As climate continues to ascend the business agenda, Rachel Delacour, CEO of Sweep, Europe’s leading carbon management and reduction platform, shares her predictions on key sustainability trends that will impact the private sector.
From the death of net zero pledges to the opportunities arising from climate regulations, 2023 will be a catalyst for action in a climate impacted world.
The end of net zero pledges
Last year, it was clear that COP26 marked the beginning of a new level of excitement in the corporate world around net zero, with more than one-third of the world’s largest publicly traded companies having net zero targets today. The pressure to live up to these commitments often translates to relying on an offsetting model, which fails to prioritise footprint reduction and jeopardises a company’s financial health.
Instead, businesses will start to understand the need to focus on emission reduction and the transition to a low carbon business model, for example, through measuring and tracking their carbon data across their entire organisation and value chain, or the development of green products and services. Ultimately, those who take these actions will be the ones who survive in the long term and thrive in a society where progress will be increasingly monitored by regulators, employees, and customers.
Climate leaders will be the next CEOs. And they will be women.
The role of CEOs is changing now that understanding climate risks and opportunities has become vital to a business’s future strategy and reputation. Women commonly hold senior sustainability roles in businesses, so have the knowledge and skills required to move up to CEO and top executive roles moving forward. In fact, we have already begun to see this trend emerging. For example, H&M’s current CEO, Helena Helmersson, the first woman in this position at the company, started off her career as sustainability manager for five years before moving into a C-suite role.
In addition to the movement of women towards more senior C-suite positions, we will begin to see more male professionals following suit and moving into corporate sustainability to reap the opportunities this presents for climbing to CEO.
The year of regulatory reckoning
There are several new climate regulations, including the SFDR, CSDR, and EU taxonomy which will come into force in 2023. All of these create a stronger need for more easily auditable carbon data, without which businesses could face scrutiny from stakeholders, sustain reputational damage, and take actions that negatively impact their bottom line.
If businesses start to prepare for these regulatory changes now, it could work to their competitive advantage, particularly for UK businesses that will be prepared to face foreign climate regulations and anticipate climate risks and opportunities.
This isn’t the only change in regulation to expect within the next year.
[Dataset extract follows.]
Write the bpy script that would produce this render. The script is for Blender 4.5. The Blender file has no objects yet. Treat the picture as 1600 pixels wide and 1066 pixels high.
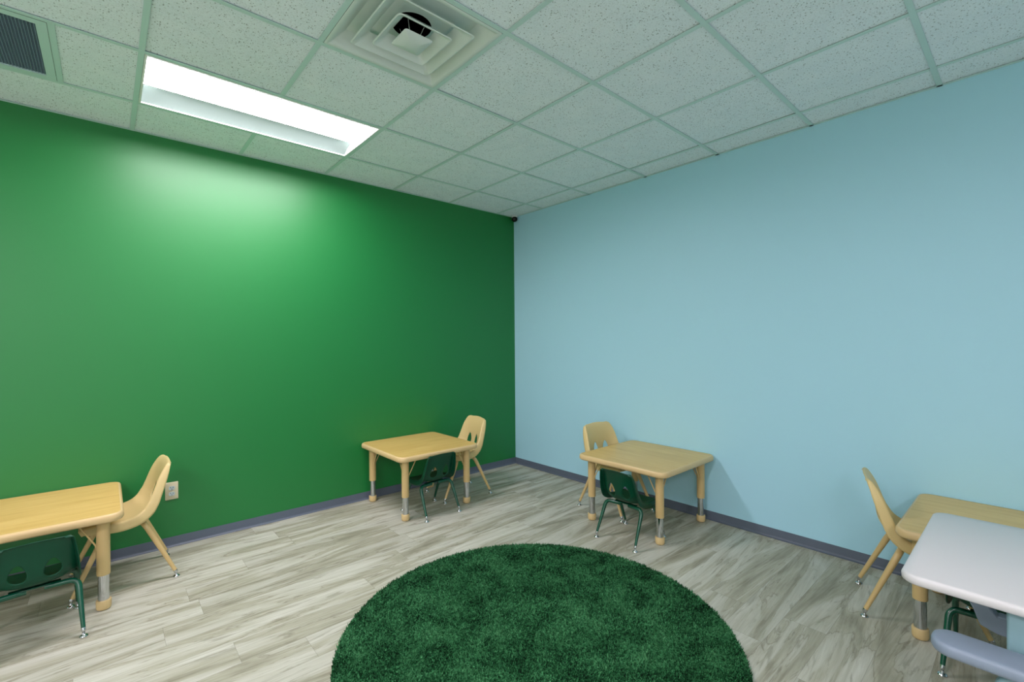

Whilst current regulations have traditionally focused on carbon emissions, biodiversity loss will become a key topic of discussion for companies, governments, and regulatory bodies following this year’s COP15. Eventually, these will catch up with regulations in place for carbon emissions and all businesses will have to account for their impact on biodiversity loss.
Carbon data will be the new gold
Accountability for carbon and ecological footprint will be vital in ensuring every business’s longevity and by extension, national sovereignty. To achieve this, carbon data is fundamental. This means companies with a solid decarbonisation strategy and an understanding of their carbon emissions throughout their value chain will be more resilient to carbon taxes at borders and climate disclosure regulations rising globally.
In doing so, these companies will also grow a credible climate brand reputation and can build a transparent climate strategy that maintains trust among investors and customers and helps businesses stand out as an industry leader, allowing them to get ahead of their competitors.
Exponential growth in investment for European climate tech
Despite the widespread recession, investors will remain confident in climate tech investment. Over recent years, Europe’s influential role in climate tech has been made apparent, and the region is well on its way to leading in climate tech globally.
In 2023, VC funding will have an increased focus on technologies that have the most potential to cut emissions. As well as the prospective financial gains of investing in this area, VCs will also benefit from reducing their own carbon emissions, which are largely dependent on their portfolio emissions. Climate action will remain a top priority for businesses in the UK and globally, as they recognise action as crucial for longevity.
Looking ahead
By integrating these key trends into their climate strategy, companies can get ahead of the curve and start to take action to futureproof their businesses, whether this is by breaking free from net zero pledges or turning upcoming climate regulations into an asset.